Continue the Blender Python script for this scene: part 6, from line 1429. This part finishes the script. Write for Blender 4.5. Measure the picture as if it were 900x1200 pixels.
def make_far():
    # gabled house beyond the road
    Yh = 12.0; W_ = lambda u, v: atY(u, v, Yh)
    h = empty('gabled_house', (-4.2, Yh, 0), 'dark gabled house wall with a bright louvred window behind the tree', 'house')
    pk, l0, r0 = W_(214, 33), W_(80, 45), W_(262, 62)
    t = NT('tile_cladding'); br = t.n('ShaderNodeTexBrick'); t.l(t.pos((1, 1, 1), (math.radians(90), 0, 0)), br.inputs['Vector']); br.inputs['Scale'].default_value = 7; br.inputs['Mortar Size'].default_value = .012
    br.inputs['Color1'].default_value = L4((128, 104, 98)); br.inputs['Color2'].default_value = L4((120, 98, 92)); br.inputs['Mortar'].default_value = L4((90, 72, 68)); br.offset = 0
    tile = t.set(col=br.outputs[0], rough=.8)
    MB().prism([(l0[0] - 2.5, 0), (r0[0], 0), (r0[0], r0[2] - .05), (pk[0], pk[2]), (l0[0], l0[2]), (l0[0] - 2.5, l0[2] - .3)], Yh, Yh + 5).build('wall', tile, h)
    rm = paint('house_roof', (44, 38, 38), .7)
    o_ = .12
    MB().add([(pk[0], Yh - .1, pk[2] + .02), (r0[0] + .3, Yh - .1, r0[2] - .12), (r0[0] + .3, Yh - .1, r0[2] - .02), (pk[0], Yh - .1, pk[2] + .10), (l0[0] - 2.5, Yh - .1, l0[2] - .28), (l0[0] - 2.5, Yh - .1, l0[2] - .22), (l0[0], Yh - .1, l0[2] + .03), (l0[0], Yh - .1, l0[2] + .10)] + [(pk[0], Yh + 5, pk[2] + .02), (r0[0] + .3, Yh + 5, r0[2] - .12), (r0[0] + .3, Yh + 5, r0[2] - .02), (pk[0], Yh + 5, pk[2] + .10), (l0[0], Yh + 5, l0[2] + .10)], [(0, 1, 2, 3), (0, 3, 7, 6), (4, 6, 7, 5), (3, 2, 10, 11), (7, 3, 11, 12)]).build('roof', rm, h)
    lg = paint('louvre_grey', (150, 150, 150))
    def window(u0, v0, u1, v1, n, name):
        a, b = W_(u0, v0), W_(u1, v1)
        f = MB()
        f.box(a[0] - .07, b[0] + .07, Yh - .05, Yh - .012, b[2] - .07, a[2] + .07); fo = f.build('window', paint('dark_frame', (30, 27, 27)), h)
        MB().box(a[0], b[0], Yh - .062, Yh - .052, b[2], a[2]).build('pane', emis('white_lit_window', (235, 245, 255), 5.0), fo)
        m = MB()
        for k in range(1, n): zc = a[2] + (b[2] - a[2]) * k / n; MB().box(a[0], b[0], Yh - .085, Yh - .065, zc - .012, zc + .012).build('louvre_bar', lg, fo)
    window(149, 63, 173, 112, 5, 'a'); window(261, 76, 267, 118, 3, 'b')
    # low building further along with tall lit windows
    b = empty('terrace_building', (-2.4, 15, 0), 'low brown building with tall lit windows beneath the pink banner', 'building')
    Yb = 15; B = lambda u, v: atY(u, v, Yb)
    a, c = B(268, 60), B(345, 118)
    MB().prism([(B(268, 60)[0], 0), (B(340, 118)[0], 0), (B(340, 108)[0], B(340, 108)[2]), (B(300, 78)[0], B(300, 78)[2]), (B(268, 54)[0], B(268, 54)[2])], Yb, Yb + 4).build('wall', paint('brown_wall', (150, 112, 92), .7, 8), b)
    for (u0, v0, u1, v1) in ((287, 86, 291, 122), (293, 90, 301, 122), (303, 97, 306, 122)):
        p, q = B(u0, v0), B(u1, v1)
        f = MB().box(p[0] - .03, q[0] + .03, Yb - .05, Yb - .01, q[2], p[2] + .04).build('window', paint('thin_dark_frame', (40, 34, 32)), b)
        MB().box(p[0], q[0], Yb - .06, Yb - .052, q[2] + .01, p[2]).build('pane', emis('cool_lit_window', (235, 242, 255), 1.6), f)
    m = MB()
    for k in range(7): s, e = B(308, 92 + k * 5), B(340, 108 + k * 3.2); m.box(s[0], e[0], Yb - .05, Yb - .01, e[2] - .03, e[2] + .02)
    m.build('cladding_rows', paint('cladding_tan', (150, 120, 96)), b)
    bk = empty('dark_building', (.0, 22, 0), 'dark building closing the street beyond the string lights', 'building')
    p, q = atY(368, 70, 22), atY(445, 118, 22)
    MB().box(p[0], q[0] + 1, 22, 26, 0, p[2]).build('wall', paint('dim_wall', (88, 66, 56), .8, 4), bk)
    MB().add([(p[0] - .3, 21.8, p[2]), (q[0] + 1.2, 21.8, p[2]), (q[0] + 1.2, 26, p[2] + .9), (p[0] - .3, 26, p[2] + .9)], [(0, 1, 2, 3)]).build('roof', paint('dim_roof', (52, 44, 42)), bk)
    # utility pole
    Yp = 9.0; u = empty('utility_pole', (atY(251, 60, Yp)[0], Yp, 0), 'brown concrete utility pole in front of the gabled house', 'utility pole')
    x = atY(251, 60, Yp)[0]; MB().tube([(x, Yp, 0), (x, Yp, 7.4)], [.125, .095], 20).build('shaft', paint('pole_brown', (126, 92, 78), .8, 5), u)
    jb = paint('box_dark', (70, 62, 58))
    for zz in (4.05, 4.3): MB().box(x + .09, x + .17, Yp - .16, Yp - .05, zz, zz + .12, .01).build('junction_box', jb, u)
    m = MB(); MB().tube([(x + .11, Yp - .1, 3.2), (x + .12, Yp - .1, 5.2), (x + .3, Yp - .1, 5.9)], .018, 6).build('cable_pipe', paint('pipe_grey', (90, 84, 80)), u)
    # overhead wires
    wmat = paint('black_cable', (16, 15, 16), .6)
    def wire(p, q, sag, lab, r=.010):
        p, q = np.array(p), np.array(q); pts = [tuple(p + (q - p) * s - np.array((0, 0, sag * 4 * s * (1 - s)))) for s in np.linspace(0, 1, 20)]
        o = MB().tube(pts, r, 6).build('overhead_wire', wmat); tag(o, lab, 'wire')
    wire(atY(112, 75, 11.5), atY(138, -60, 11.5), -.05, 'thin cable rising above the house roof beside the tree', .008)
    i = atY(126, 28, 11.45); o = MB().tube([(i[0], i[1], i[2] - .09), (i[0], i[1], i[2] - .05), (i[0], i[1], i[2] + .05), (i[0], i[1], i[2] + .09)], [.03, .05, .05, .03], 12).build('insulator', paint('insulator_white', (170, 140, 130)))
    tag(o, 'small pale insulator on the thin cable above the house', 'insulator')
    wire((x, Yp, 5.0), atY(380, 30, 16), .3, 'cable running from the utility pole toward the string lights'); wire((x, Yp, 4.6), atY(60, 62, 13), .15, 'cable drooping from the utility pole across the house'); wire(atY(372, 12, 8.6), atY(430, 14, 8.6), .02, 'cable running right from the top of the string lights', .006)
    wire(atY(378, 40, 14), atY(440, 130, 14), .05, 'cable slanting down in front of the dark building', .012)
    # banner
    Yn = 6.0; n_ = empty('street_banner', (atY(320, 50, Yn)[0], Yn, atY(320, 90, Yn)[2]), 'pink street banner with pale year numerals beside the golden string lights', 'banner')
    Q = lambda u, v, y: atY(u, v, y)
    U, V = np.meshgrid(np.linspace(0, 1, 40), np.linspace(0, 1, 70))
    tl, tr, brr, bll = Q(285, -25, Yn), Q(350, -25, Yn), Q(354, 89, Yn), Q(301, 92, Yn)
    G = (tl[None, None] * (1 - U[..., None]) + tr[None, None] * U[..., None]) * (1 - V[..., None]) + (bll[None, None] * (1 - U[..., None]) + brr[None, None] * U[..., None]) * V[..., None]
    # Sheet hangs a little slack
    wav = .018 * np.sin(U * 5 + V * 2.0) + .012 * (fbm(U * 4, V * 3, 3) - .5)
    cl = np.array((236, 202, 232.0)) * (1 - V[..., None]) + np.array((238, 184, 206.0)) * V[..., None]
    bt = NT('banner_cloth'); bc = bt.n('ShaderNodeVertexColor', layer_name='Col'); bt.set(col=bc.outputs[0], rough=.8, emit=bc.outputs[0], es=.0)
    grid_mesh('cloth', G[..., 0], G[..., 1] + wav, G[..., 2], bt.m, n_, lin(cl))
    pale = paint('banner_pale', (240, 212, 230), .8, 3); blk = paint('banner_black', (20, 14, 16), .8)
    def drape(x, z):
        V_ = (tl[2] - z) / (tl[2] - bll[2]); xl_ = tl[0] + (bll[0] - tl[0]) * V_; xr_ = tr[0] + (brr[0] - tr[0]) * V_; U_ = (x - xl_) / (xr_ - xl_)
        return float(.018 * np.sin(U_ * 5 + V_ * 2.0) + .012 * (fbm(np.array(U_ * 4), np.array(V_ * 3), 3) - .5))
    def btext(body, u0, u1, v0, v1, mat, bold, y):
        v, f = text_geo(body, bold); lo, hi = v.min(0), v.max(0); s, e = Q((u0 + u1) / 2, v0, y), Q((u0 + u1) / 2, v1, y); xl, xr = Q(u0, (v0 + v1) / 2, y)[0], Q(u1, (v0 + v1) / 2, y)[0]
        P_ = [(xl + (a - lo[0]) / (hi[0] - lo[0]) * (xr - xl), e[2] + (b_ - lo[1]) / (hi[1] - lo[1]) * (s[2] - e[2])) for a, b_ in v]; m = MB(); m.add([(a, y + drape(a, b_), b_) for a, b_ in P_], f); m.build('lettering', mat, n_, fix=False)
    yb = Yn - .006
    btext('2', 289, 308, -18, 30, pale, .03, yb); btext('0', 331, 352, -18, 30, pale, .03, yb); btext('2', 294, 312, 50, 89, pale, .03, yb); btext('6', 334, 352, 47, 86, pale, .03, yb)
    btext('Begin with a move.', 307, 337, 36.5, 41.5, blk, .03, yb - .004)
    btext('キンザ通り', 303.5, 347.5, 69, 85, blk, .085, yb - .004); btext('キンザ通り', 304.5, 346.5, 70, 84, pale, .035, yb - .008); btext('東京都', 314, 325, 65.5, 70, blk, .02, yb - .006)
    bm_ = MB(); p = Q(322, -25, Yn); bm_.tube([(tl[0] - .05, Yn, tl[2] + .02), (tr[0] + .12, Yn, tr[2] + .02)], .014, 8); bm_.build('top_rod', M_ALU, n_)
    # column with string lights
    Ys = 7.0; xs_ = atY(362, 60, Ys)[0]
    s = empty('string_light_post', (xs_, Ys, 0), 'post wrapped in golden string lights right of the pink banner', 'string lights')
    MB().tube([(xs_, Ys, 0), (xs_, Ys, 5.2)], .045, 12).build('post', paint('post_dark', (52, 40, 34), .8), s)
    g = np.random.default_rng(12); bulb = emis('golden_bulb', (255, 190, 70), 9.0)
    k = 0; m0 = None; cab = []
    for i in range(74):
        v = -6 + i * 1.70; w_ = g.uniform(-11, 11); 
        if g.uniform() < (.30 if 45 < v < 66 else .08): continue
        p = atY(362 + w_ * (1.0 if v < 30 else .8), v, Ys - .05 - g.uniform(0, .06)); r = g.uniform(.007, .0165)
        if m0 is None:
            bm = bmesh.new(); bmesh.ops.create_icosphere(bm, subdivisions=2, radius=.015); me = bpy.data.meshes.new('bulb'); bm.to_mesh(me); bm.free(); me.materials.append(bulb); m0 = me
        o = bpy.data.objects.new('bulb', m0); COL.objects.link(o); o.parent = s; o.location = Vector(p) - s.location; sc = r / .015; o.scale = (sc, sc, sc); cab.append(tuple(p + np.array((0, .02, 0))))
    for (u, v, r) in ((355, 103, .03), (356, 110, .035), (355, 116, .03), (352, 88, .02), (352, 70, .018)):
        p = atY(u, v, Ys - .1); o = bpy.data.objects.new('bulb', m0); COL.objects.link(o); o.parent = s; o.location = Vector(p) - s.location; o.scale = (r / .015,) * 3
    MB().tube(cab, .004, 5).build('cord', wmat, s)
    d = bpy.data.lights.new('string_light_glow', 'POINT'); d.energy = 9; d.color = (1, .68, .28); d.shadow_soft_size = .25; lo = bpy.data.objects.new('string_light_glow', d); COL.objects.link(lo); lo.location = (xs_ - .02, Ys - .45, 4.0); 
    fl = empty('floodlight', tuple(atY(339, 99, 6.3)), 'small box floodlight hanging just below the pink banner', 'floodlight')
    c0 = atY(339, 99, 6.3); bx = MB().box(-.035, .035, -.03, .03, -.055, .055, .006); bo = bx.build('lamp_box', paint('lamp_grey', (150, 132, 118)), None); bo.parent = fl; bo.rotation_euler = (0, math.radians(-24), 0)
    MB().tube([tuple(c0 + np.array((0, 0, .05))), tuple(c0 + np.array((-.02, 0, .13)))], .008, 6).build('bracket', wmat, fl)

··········

DIRECTIONS FOR THIS TASK
Return all lines containing the word "from".

OUTPUT OF THE EXERCISE
Continue the Blender Python script for this scene: part 6, from line 1429. This part finishes the script. Write for Blender 4.5. Measure the picture as if it were 900x1200 pixels.
    wire((x, Yp, 5.0), atY(380, 30, 16), .3, 'cable running from the utility pole toward the string lights'); wire((x, Yp, 4.6), atY(60, 62, 13), .15, 'cable drooping from the utility pole across the house'); wire(atY(372, 12, 8.6), atY(430, 14, 8.6), .02, 'cable running right from the top of the string lights', .006)